Updated: May 7, 2020

Neil Morton


If your favourite cricket team is losing, don’t despair. Just play this ballad. Only Harper could have written these lines…

If sometimes you're catching a fleeting glimpse of a twelfth man at silly mid-on,

And it could be Geoff and it could be John with a new-ball sting in his tail

How’s that for poetry? Of course, Geoff was Boycott and John was Snow, with Harper’s album HQ dedicated to both men. The brass of the Grimethorpe Colliery Band help to give this throwback of a song the timeless feel of a village green match, cradling the honeyed richness of the Mancunian’s voice.

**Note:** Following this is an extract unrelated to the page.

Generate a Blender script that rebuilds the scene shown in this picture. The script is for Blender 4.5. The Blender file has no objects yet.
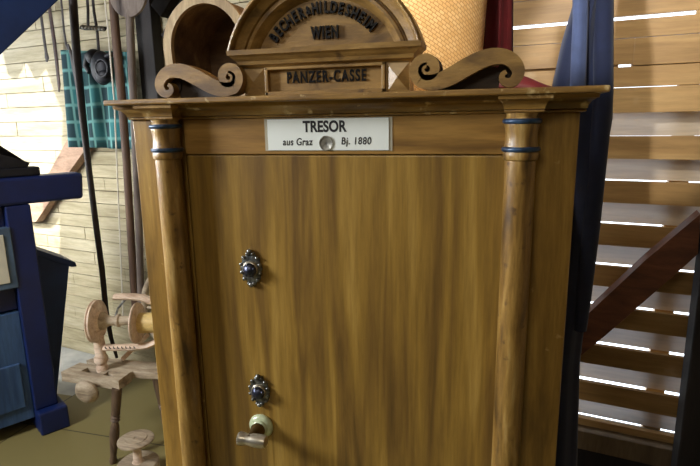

There'll be one mad dog and his master, pushing for four with the spin

On a dusty pitch with two pounds six of willow wood in the sun

The DJ John Peel asked his producer John Walters to play the track in the event of his death. Walters, however, died first in 2001 so Peel used it on his show. Andy Kershaw did the same as a climax to his special tribute when his colleague passed away three years later.

Acknowledged by Jimmy Page, Robert Plant, Kate Bush, Pete Townshend, Jethro Tull’s Ian Anderson and the harpist Joanna Newsom as a mentor, Harper was a complex character and eloquent lyricist as evidenced by his debut album, Sophisticated Beggar.

And he was truculent. I remember a performance in Birkenhead on Merseyside in the 70s when a good friend of mine was his supporting act. Harper was slightly worse for wear and looked as though he needed support. He struggled with his stool before the first number but recovered to perform flawlessly. It is curious how artists under the influence can sing unslurred words even if those used between songs are barely intelligible.

My friend also had trouble with the stool and the microphones – one for his voice and two for his acoustic guitar, exactly the set-up for Harper – until a roadie told him to leave well alone and concentrate on playing. Apparently ‘the herb was partaken’ backstage.

This cricketing elergy to a lost era and mortality itself, which conjures up England at its pastoral finest, is typical of a man who always adhered to his artistic convictions when commercial forces demanded otherwise. ‘Don’t shift because fashion has shifted,’ he told the Telegraph. ‘Don’t move from the original ethic you had, the original reasons. They’re part and parcel of you.’

Now officially retired, Harper is 75 and living in Ireland, reflecting fondly on a career spanning 32 albums which influenced generations of musicians and writers, from the skiffle set of the 50s through the bohemian coffee house folk scene to baroque and rock itself. It was a great innings, with perfect pitch, and he is still unbeaten.